Retype all of the data exactly as given.

Recorded data:
↓↓↓

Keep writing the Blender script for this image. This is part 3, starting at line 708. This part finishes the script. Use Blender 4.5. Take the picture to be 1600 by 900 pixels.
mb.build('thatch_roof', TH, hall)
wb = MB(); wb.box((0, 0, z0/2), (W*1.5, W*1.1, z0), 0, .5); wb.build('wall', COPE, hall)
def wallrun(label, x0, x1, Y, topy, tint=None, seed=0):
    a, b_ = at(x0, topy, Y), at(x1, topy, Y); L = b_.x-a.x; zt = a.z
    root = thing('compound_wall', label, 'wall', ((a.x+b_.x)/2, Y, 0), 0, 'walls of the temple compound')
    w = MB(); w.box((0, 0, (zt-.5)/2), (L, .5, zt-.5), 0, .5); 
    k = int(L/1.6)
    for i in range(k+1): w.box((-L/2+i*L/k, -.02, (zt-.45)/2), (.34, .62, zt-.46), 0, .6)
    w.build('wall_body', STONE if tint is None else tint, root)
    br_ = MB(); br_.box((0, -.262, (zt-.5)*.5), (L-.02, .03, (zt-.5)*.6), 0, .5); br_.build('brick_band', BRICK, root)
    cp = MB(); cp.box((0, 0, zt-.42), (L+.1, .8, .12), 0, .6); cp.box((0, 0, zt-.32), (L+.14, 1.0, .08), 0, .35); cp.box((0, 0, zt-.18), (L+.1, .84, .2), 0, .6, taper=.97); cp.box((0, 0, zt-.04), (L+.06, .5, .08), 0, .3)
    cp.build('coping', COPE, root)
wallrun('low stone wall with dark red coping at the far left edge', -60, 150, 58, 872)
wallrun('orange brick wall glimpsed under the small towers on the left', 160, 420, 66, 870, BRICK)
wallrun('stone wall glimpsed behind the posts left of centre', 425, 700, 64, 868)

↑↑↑

Written solution:
Keep writing the Blender script for this image. This is part 3, starting at line 708. This part finishes the script. Use Blender 4.5. Take the picture to be 1600 by 900 pixels.
mb.build('thatch_roof', TH, hall)
wb = MB(); wb.box((0, 0, z0/2), (W*1.5, W*1.1, z0), 0, .5); wb.build('wall', COPE, hall)
def wallrun(label, x0, x1, Y, topy, tint=None, seed=0):
    a, b_ = at(x0, topy, Y), at(x1, topy, Y); L = b_.x-a.x; zt = a.z
    root = thing('compound_wall', label, 'wall', ((a.x+b_.x)/2, Y, 0), 0, 'walls of the temple compound')
    w = MB(); w.box((0, 0, (zt-.5)/2), (L, .5, zt-.5), 0, .5); 
    k = int(L/1.6)
    for i in range(k+1): w.box((-L/2+i*L/k, -.02, (zt-.45)/2), (.34, .62, zt-.46), 0, .6)
    w.build('wall_body', STONE if tint is None else tint, root)
    br_ = MB(); br_.box((0, -.262, (zt-.5)*.5), (L-.02, .03, (zt-.5)*.6), 0, .5); br_.build('brick_band', BRICK, root)
    cp = MB(); cp.box((0, 0, zt-.42), (L+.1, .8, .12), 0, .6); cp.box((0, 0, zt-.32), (L+.14, 1.0, .08), 0, .35); cp.box((0, 0, zt-.18), (L+.1, .84, .2), 0, .6, taper=.97); cp.box((0, 0, zt-.04), (L+.06, .5, .08), 0, .3)
    cp.build('coping', COPE, root)
wallrun('low stone wall with dark red coping at the far left edge', -60, 150, 58, 872)
wallrun('orange brick wall glimpsed under the small towers on the left', 160, 420, 66, 870, BRICK)
wallrun('stone wall glimpsed behind the posts left of centre', 425, 700, 64, 868)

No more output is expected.